> **INFORMATION SHOWN**:
•••

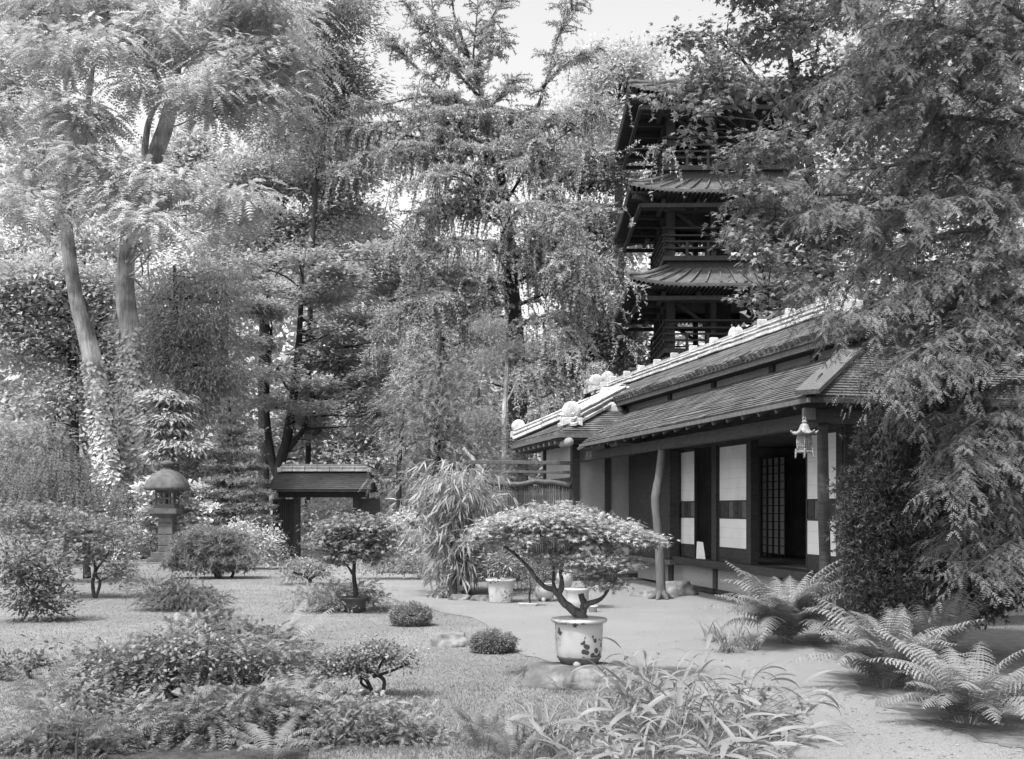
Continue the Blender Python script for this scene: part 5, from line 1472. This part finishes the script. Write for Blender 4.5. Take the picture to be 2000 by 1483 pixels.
# ================================================================== shrubs
def shrub(name, label, px, py, ells, n, m, L, W, cat='shrub', stems=None, Y=None, bark='bark', group='garden shrubs', **kw):
    g = G(px, py) if Y is None else Vector((P(px, py, Y).x, Y, 0))
    Y = g.y
    tr2 = [Tk(Y, s) for s in stems] if stems else [([Vector((g.x, g.y, 0)), Vector((g.x, g.y, .12)), Vector((g.x + .02, g.y, .2))], [.009, .007, .004])]
    a = dict(clump=.12, flat=.6, per=18, ntw=30, tw=.006, tn=7, names=('stem', 'foliage'))
    a.update(kw)
    return plant(name, label, cat, g, tr2, [(e[0], e[1], Y + (e[4] if len(e) > 4 else 0), e[2], e[3]) for e in ells], n, m, bark, L=L, W=W, group=group, **a)
# dark yew bush against the house
shrub('yew_bush', 'dense dark yew bush in front of the right end of the house', 1760, 1250, [(1700, 950, 55, 50), (1740, 860, 60, 60), (1790, 780, 60, 55), (1700, 1040, 60, 70), (1760, 1000, 80, 90), (1690, 1130, 45, 60), (1770, 1120, 90, 80), (1840, 900, 80, 90), (1860, 1040, 90, 100), (1850, 780, 70, 60), (1930, 950, 80, 120), (1920, 1130, 80, 80), (1740, 1190, 70, 40)],
      15000, 'leaf_yew', .050, .018, Y=10.2, style='tuft', pairs=7, clump=.06, flat=.9, per=20, shell=.22, outw=1.4, wild=.35, stems=[[(1760, 1255, 8), (1755, 1100, 7), (1760, 950, 5), (1780, 820, 3)], [(1800, 1255, 7), (1830, 1050, 5), (1850, 850, 3)]], droop=-.1, ntw=120, tw=.008)
# clipped balls
for i, (px, py, rx, ry, lab) in enumerate(((803, 1226, 41, 24, 'clipped round shrub at the path edge beyond the pale rock'), (963, 1278, 44, 22, 'clipped round shrub right of the pale rock, nearer the camera'))):
    shrub('clipped_shrub', lab, px, py - 4, [(px, py - ry, rx, ry)], 8500, 'leaf_shrub', .024, .013, tri=True, clump=.018, flat=.8, per=14, shell=.13, outw=1.6, wild=.5, ntw=90, tw=.004, group='clipped round shrubs')
# low gnarled azalea on the lawn, front
shrub('gnarled_azalea', 'low spreading azalea with bare twisted branches on the lawn', 730, 1362, [(660, 1290, 55, 22), (720, 1272, 55, 18), (770, 1278, 45, 18), (640, 1310, 35, 16), (700, 1305, 45, 12), (790, 1295, 26, 9), (740, 1250, 22, 8)], 5000, 'leaf_near', .032, .017, clump=.05, flat=.4, per=20, up=1.3, ntw=90, tw=.005,
      stems=[[(730, 1360, 4), (722, 1340, 4), (712, 1325, 4), (690, 1312, 3.5), (650, 1306, 2)], [(748, 1352, 4), (750, 1330, 4), (735, 1318, 3.5), (700, 1305, 2.5)], [(728, 1322, 3.5), (760, 1312, 3), (800, 1296, 2)], [(735, 1318, 3), (745, 1295, 2.5), (760, 1275, 2)], [(720, 1345, 3), (706, 1335, 3), (708, 1322, 3), (720, 1316, 2.5)]], bark='darkbark', cat='bonsai')
shrub('lawn_bonsai', 'small flat topped tree on the lawn left of the dark pot', 607, 1142, [(600, 1105, 50, 14), (570, 1122, 34, 12), (625, 1112, 34, 12), (580, 1098, 30, 9)], 1700, 'leaf_shrub', .07, .026, clump=.11, flat=.35, per=22, up=1.4, stems=[[(607, 1142, 4), (603, 1130, 3.5), (585, 1122, 2.5), (572, 1118, 2)], [(605, 1132, 3), (622, 1120, 2.5), (635, 1112, 2)]], bark='darkbark', cat='bonsai', tw=.008)
shrub('feathery_shrub', 'pale feathery low shrub behind and left of the dark pot', 640, 1195, [(600, 1165, 34, 18), (640, 1160, 40, 22), (690, 1160, 50, 24, .4), (720, 1175, 26, 16), (580, 1175, 20, 10), (665, 1180, 40, 12)], 1500, 'leaf_near', .03, .014, style='pinnate', pairs=5, ll=.10, ang=50, clump=.09, per=8)
shrub('creeping_juniper', 'dark creeping juniper on the lawn below the mugo pine', 350, 1192, [(300, 1150, 36, 14), (350, 1158, 55, 20), (400, 1172, 36, 16), (330, 1172, 40, 12)], 1800, 'leaf_dark', .03, .014, style='pinnate', pairs=6, ll=.14, ang=42, clump=.10, flat=.5, per=8, droop=-.1)
shrub('mugo_pine', 'rounded grey pine bush right of the stone lantern', 425, 1130, [(380, 1075, 45, 30), (440, 1070, 50, 32), (410, 1055, 50, 22), (470, 1090, 34, 24), (360, 1095, 34, 22), (420, 1100, 60, 16)], 3600, 'leaf_mid', .11, .020, style='tuft', pairs=9, clump=.08, per=9, outw=1.2, droop=-.4, wild=.3, stems=[[(430, 1130, 5), (428, 1115, 4), (440, 1100, 3)], [(425, 1130, 4), (415, 1112, 3), (395, 1100, 2)], [(452, 1128, 3), (456, 1118, 3), (448, 1108, 2)]], bark='darkbark')
shrub('white_azalea', 'pale blossoming azalea bush right of the mugo pine', 490, 1120, [(470, 1030, 40, 22), (510, 1055, 36, 26), (470, 1065, 30, 24), (525, 1085, 24, 20)], 2600, 'leaf_pale', .08, .05, clump=.11, per=26, flat=.5, Y=24.5)
shrub('dark_shrub', 'dark little conifer at the left foot of the garden gate', 550, 1110, [(546, 1080, 18, 22), (540, 1060, 13, 18), (556, 1095, 14, 12)], 1500, 'leaf_dark', .09, .025, clump=.1, per=20, Y=26)
# blossoms round the lantern
for i, (lab, px, Y, es, n) in enumerate((('white blossoming azalea left of the stone lantern shaft', 292, 28.0, [(290, 960, 24, 18), (300, 1000, 26, 22), (285, 1030, 22, 22), (305, 940, 18, 10)], 1500),
        ('white blossoming azalea right of the stone lantern shaft', 385, 27.9, [(382, 960, 28, 15), (378, 990, 32, 16), (400, 1000, 34, 18), (365, 1020, 30, 18), (400, 1030, 40, 16)], 2600),
        ('white blossoming branch behind the stone lantern cap', 360, 29.6, [(330, 905, 40, 12), (385, 905, 32, 10), (372, 925, 18, 14), (410, 925, 22, 10)], 1500))):
    o = shrub('blossoming_azalea', lab, px, 1090, es, int(n * 1.8), 'petal', .115, .10, Y=Y, clump=.10, per=30, flat=.35, up=1.6, droop=.1)
    r2 = np.random.default_rng(500 + i)
    A, D, N, sh, cc, _ = crown([(e[0], e[1] + 5, Y + .15, e[2] * 1.15, e[3] * 1.2) for e in es], n, r2, .16, .5, 26)
    Q, ii = leaf_geo('leaf', A, D, N, .11, .05, r2)
    meshquads('leaves', Q, sh[ii], 'leaf_mid', o)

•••

> **AIM OF THE EXERCISE**: Copy each line exactly, and leave the pictures out of your copy.

> **CORRECT OUTPUT**:
Continue the Blender Python script for this scene: part 5, from line 1472. This part finishes the script. Write for Blender 4.5. Take the picture to be 2000 by 1483 pixels.
# ================================================================== shrubs
def shrub(name, label, px, py, ells, n, m, L, W, cat='shrub', stems=None, Y=None, bark='bark', group='garden shrubs', **kw):
    g = G(px, py) if Y is None else Vector((P(px, py, Y).x, Y, 0))
    Y = g.y
    tr2 = [Tk(Y, s) for s in stems] if stems else [([Vector((g.x, g.y, 0)), Vector((g.x, g.y, .12)), Vector((g.x + .02, g.y, .2))], [.009, .007, .004])]
    a = dict(clump=.12, flat=.6, per=18, ntw=30, tw=.006, tn=7, names=('stem', 'foliage'))
    a.update(kw)
    return plant(name, label, cat, g, tr2, [(e[0], e[1], Y + (e[4] if len(e) > 4 else 0), e[2], e[3]) for e in ells], n, m, bark, L=L, W=W, group=group, **a)
# dark yew bush against the house
shrub('yew_bush', 'dense dark yew bush in front of the right end of the house', 1760, 1250, [(1700, 950, 55, 50), (1740, 860, 60, 60), (1790, 780, 60, 55), (1700, 1040, 60, 70), (1760, 1000, 80, 90), (1690, 1130, 45, 60), (1770, 1120, 90, 80), (1840, 900, 80, 90), (1860, 1040, 90, 100), (1850, 780, 70, 60), (1930, 950, 80, 120), (1920, 1130, 80, 80), (1740, 1190, 70, 40)],
      15000, 'leaf_yew', .050, .018, Y=10.2, style='tuft', pairs=7, clump=.06, flat=.9, per=20, shell=.22, outw=1.4, wild=.35, stems=[[(1760, 1255, 8), (1755, 1100, 7), (1760, 950, 5), (1780, 820, 3)], [(1800, 1255, 7), (1830, 1050, 5), (1850, 850, 3)]], droop=-.1, ntw=120, tw=.008)
# clipped balls
for i, (px, py, rx, ry, lab) in enumerate(((803, 1226, 41, 24, 'clipped round shrub at the path edge beyond the pale rock'), (963, 1278, 44, 22, 'clipped round shrub right of the pale rock, nearer the camera'))):
    shrub('clipped_shrub', lab, px, py - 4, [(px, py - ry, rx, ry)], 8500, 'leaf_shrub', .024, .013, tri=True, clump=.018, flat=.8, per=14, shell=.13, outw=1.6, wild=.5, ntw=90, tw=.004, group='clipped round shrubs')
# low gnarled azalea on the lawn, front
shrub('gnarled_azalea', 'low spreading azalea with bare twisted branches on the lawn', 730, 1362, [(660, 1290, 55, 22), (720, 1272, 55, 18), (770, 1278, 45, 18), (640, 1310, 35, 16), (700, 1305, 45, 12), (790, 1295, 26, 9), (740, 1250, 22, 8)], 5000, 'leaf_near', .032, .017, clump=.05, flat=.4, per=20, up=1.3, ntw=90, tw=.005,
      stems=[[(730, 1360, 4), (722, 1340, 4), (712, 1325, 4), (690, 1312, 3.5), (650, 1306, 2)], [(748, 1352, 4), (750, 1330, 4), (735, 1318, 3.5), (700, 1305, 2.5)], [(728, 1322, 3.5), (760, 1312, 3), (800, 1296, 2)], [(735, 1318, 3), (745, 1295, 2.5), (760, 1275, 2)], [(720, 1345, 3), (706, 1335, 3), (708, 1322, 3), (720, 1316, 2.5)]], bark='darkbark', cat='bonsai')
shrub('lawn_bonsai', 'small flat topped tree on the lawn left of the dark pot', 607, 1142, [(600, 1105, 50, 14), (570, 1122, 34, 12), (625, 1112, 34, 12), (580, 1098, 30, 9)], 1700, 'leaf_shrub', .07, .026, clump=.11, flat=.35, per=22, up=1.4, stems=[[(607, 1142, 4), (603, 1130, 3.5), (585, 1122, 2.5), (572, 1118, 2)], [(605, 1132, 3), (622, 1120, 2.5), (635, 1112, 2)]], bark='darkbark', cat='bonsai', tw=.008)
shrub('feathery_shrub', 'pale feathery low shrub behind and left of the dark pot', 640, 1195, [(600, 1165, 34, 18), (640, 1160, 40, 22), (690, 1160, 50, 24, .4), (720, 1175, 26, 16), (580, 1175, 20, 10), (665, 1180, 40, 12)], 1500, 'leaf_near', .03, .014, style='pinnate', pairs=5, ll=.10, ang=50, clump=.09, per=8)
shrub('creeping_juniper', 'dark creeping juniper on the lawn below the mugo pine', 350, 1192, [(300, 1150, 36, 14), (350, 1158, 55, 20), (400, 1172, 36, 16), (330, 1172, 40, 12)], 1800, 'leaf_dark', .03, .014, style='pinnate', pairs=6, ll=.14, ang=42, clump=.10, flat=.5, per=8, droop=-.1)
shrub('mugo_pine', 'rounded grey pine bush right of the stone lantern', 425, 1130, [(380, 1075, 45, 30), (440, 1070, 50, 32), (410, 1055, 50, 22), (470, 1090, 34, 24), (360, 1095, 34, 22), (420, 1100, 60, 16)], 3600, 'leaf_mid', .11, .020, style='tuft', pairs=9, clump=.08, per=9, outw=1.2, droop=-.4, wild=.3, stems=[[(430, 1130, 5), (428, 1115, 4), (440, 1100, 3)], [(425, 1130, 4), (415, 1112, 3), (395, 1100, 2)], [(452, 1128, 3), (456, 1118, 3), (448, 1108, 2)]], bark='darkbark')
shrub('white_azalea', 'pale blossoming azalea bush right of the mugo pine', 490, 1120, [(470, 1030, 40, 22), (510, 1055, 36, 26), (470, 1065, 30, 24), (525, 1085, 24, 20)], 2600, 'leaf_pale', .08, .05, clump=.11, per=26, flat=.5, Y=24.5)
shrub('dark_shrub', 'dark little conifer at the left foot of the garden gate', 550, 1110, [(546, 1080, 18, 22), (540, 1060, 13, 18), (556, 1095, 14, 12)], 1500, 'leaf_dark', .09, .025, clump=.1, per=20, Y=26)
# blossoms round the lantern
for i, (lab, px, Y, es, n) in enumerate((('white blossoming azalea left of the stone lantern shaft', 292, 28.0, [(290, 960, 24, 18), (300, 1000, 26, 22), (285, 1030, 22, 22), (305, 940, 18, 10)], 1500),
        ('white blossoming azalea right of the stone lantern shaft', 385, 27.9, [(382, 960, 28, 15), (378, 990, 32, 16), (400, 1000, 34, 18), (365, 1020, 30, 18), (400, 1030, 40, 16)], 2600),
        ('white blossoming branch behind the stone lantern cap', 360, 29.6, [(330, 905, 40, 12), (385, 905, 32, 10), (372, 925, 18, 14), (410, 925, 22, 10)], 1500))):
    o = shrub('blossoming_azalea', lab, px, 1090, es, int(n * 1.8), 'petal', .115, .10, Y=Y, clump=.10, per=30, flat=.35, up=1.6, droop=.1)
    r2 = np.random.default_rng(500 + i)
    A, D, N, sh, cc, _ = crown([(e[0], e[1] + 5, Y + .15, e[2] * 1.15, e[3] * 1.2) for e in es], n, r2, .16, .5, 26)
    Q, ii = leaf_geo('leaf', A, D, N, .11, .05, r2)
    meshquads('leaves', Q, sh[ii], 'leaf_mid', o)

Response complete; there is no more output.